Сразу после Нового Года Толя Тишин пригласил нас к себе в Мытищи записать пару песен для альбома «Небеспочвенное», где предполагалось собрать все более-менее сыгранные музыкальные коллективы НБП на одной кассете. Мы примерно месяц погоняли репертуар по разным репетиционным базам и поехали. Доррисон нас встретила на Ярославском вокзале и проводила до Мытищ. В электричке я медленно сходил с ума. Со стены на меня смотрела, прямо с рекламного плаката каких-то незнакомых лекарств от простуды, закутанная в шарфик, первая бывшая жена Ира. В тамбуре стояла вторая бывшая жена Доррисон. Великая магия жизни. Этот мир мало ненавидеть – его следует убить, и рано или поздно, я это обязательно сделаю.
Толя встретил нас на платформе Мытищ, и мы пошли за ним следом в студию. Там стояла масса профессионального оборудования – барабаны были спрятаны в маленькой стеклянной комнатке. Куча проводов, пульты, микрофоны, короче, всё, что надо для работы. Толя отправился за продуктами. Принес вкуснейшей колбасы. Мы пили чай и какое-то время записывали свои пару песен. Вечером отправились к нему на работу. Это был Мытищинский городской морг. Я впервые в жизни оказался в подобном месте. Толя повёл нас в смотровую – куда привозили свежие тела бывших уже людей. Люди попадались разные, отправившиеся в мир иной при самых неестественных на то обстоятельствах. Особенно страшные экспонаты были из Подмосковных лесов. На одном из столов лежал молодой браток в спортивном костюме и тапочках на босу ногу. Наверное, его выдернули прямо из дома. Вокруг горла двумя кольцами была туго завязана алюминиевая проволока в белой оболочке. Завязана и затянута. Браток был задушен ею. На руках – следы от наручников. Перед казнью братка, похоже, долго били – кругом были гематомы. Я взял его ладонь из любопытства – правда ли, что по линиям на руке можно угадать продолжительность жизни? Нет, враньё это всё. Линии были уверенные, ровные и длинные. Судьба застала молодого человека врасплох. На соседнем столе лежала бывшая молодая девушка. В легкой одежде, полураздетая. Быть может, она пролежала в лесу с самого лета. Похоже, её изнасиловали и зверски убили. В районе бедер тело было сковано толстым слоем льда.
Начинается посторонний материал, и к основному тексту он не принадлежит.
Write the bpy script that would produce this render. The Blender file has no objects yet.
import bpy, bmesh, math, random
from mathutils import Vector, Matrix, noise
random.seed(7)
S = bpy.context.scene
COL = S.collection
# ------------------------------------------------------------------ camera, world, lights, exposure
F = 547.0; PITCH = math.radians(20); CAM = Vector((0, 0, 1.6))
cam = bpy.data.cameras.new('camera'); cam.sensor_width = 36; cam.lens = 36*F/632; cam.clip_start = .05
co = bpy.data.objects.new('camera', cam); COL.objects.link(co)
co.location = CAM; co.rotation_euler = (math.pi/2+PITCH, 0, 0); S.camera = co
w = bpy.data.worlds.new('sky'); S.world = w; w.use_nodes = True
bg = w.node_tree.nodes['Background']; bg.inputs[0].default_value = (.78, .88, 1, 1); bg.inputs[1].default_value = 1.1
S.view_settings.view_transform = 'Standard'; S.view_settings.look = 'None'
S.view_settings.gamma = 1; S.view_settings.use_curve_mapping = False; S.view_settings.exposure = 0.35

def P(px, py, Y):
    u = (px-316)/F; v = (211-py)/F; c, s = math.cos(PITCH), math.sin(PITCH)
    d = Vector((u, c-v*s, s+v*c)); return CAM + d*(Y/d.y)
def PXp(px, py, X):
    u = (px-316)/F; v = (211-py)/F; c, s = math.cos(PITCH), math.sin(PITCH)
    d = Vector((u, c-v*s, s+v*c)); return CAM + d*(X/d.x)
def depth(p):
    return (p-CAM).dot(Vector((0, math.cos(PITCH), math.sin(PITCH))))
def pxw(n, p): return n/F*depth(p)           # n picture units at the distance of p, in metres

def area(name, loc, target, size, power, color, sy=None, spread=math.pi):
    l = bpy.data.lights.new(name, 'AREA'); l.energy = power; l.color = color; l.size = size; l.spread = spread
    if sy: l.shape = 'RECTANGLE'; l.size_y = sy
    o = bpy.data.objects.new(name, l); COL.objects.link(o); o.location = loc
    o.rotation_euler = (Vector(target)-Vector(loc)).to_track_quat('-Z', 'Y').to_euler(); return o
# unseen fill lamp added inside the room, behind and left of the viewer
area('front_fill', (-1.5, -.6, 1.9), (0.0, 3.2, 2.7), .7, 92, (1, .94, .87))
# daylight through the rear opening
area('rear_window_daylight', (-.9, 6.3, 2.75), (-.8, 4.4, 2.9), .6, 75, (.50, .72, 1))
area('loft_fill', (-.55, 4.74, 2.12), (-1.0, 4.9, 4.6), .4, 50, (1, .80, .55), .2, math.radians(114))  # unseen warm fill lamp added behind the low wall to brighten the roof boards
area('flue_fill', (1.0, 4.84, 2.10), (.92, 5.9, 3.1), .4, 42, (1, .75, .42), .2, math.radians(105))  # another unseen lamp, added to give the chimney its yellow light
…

Рыжий клок волос на лобке торчал из грязных льдинок. Лицо девушки частично было утрачено – объели лесные звери и птицы. Толя сказал, что, возможно, девушка стала жертвой маньяка. Линии на её руке опять же не предполагали такой трагической участи. Я отпустил её холодную, мёртвую руку. Наверное, она каким-то образом планировала свой завтрашний день, а может быть, у неё есть ребенок, который так и не увидит больше маму. Голова закружилась. Я вышел вон оттуда. Толя еще показал холодильник, где друг на друге лежали невостребованные тела, на каких-то полках, как манекены. Голые и синие, как куры в морозильнике. Замороженные манекены умерших где-нибудь на улице и никем не востребованных московских пенсионеров. Похороны стоят дорого. Не каждый москвич, даже найдя своего ближнего родственника в морге, решится его опознать – многие предпочитают просто уходить, чтоб денег не тратить. А люди потом лежат полгода, и их хоронят в общей могиле. Таких – очень много.
Мы уселись ужинать, Толя развёл спирта, и быстро пришло алкогольное настроение. Мы долго беседовали о политике, о том, кто какой дорогой пришел в партию. Собственно, именно там, в морге, мы с Тишиным по настоящему и познакомились. Толя писал стихи и терзался от безысходности. У него когда-то была жена, Лариса, которая родила ему двоих пацанов. Толя работал в морге и медленно спивался с тоски. Попытался, было встать торговать на рынке – но это вообще опрокинуло весь мир. Так Толя остался без семьи. Он просто встал и ушел, чтоб не мучить своим присутствием окружающих. Пить бросил. И вступил в Партию. На мой взгляд, Тишин был одним из немногих её бриллиантов. Как раньше Дугин, хоть и толстых книжек не писал, и, кажется, больше слушал других, чем проповедовал. Благодарный слушатель Тишин, он умел очаровывать людей своим особенным магнетизмом, умел искренне вызывать симпатию и заражать любыми идеями. Через несколько часов знакомства я был потрясен до глубины души. Мне уже казалось, что лучше и чище людей я в жизни не встречал. И мои музыканты считали так же. Пожалуй, гениальный знаток человеческой психологии, Анатолий оказался тем самым мостиком, по которому я и пришел по настоящему в партию.